Встретив гостей на вокзале, они сообщили им, что вот уже чуть ли не неделю Владивосток не спит, не ест, а либо сидит у телефона, либо стоит в очереди за билетами на литературные вечера, которые здесь уже поспешили запланировать. Само собой подразумевалось, что главный спрос — на Константина Михайловича.
В руках у хозяев трепыхалась на ветру местная газета с портретами всех прибывших. И, конечно же, со стихами Симонова на первой полосе.
Простодушный Кудреватых, хоть стихов и не писал, готов был служить аудитории своими устными журналистскими рассказами.
«Снобствующий» Агапов тоже не отказался принять посильное участие, хотя от вида собственной и его спутников фотографий в газете у него, он утверждал, сводило скулы. Да и стихи показались под стать фотографии:
— О, если б знала ты, как я люблю тебя.
Константин Михайлович, не уставая, читал стихи и в рабочем клубе, и во флотских экипажах, неизменно вызывая бурю восторгов и сам получая от этого искреннее удовольствие. Агапов философствовал вслух: «Симонов, наверное, знает какой-то недоступный другим секрет. А может быть, весь секрет в том, что он трогает такие душевные струнки, которые у каждого на поверхности?»
Сто дней в Японии... Каждый из них был длинен, как вечность. Вместе взятые они пролетели, как одно мгновение. Его будоражило все, что с ними там происходило.
Благодаря рекомендательному письму американского посла в СССР Гарримана он прорвался к царю и богу тогдашней Японии—генералу Макартуру и просидел с ним чуть ли не полтора часа.
Он набрел на след того, кого в Японии называли «красным графом» — графа Хидзиката.
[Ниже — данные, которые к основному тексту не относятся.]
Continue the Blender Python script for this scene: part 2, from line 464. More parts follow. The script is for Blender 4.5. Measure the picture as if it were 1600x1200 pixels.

Вместе с двумя своими сыновьями граф, театровед по образованию, некогда прожил несколько лет в Советском Союзе и даже ставил спектакли в одном или двух московских театрах. По возвращении в Японию тайно вступил в коммунистическую партию и теперь, представлялось, пытался строить в своем имении социализм в капиталистическом окружении. К.М. радовался, что газетчик в нем еще не умер — все, что могло заинтриговать читателя, в не меньшей мере увлекало и его самого.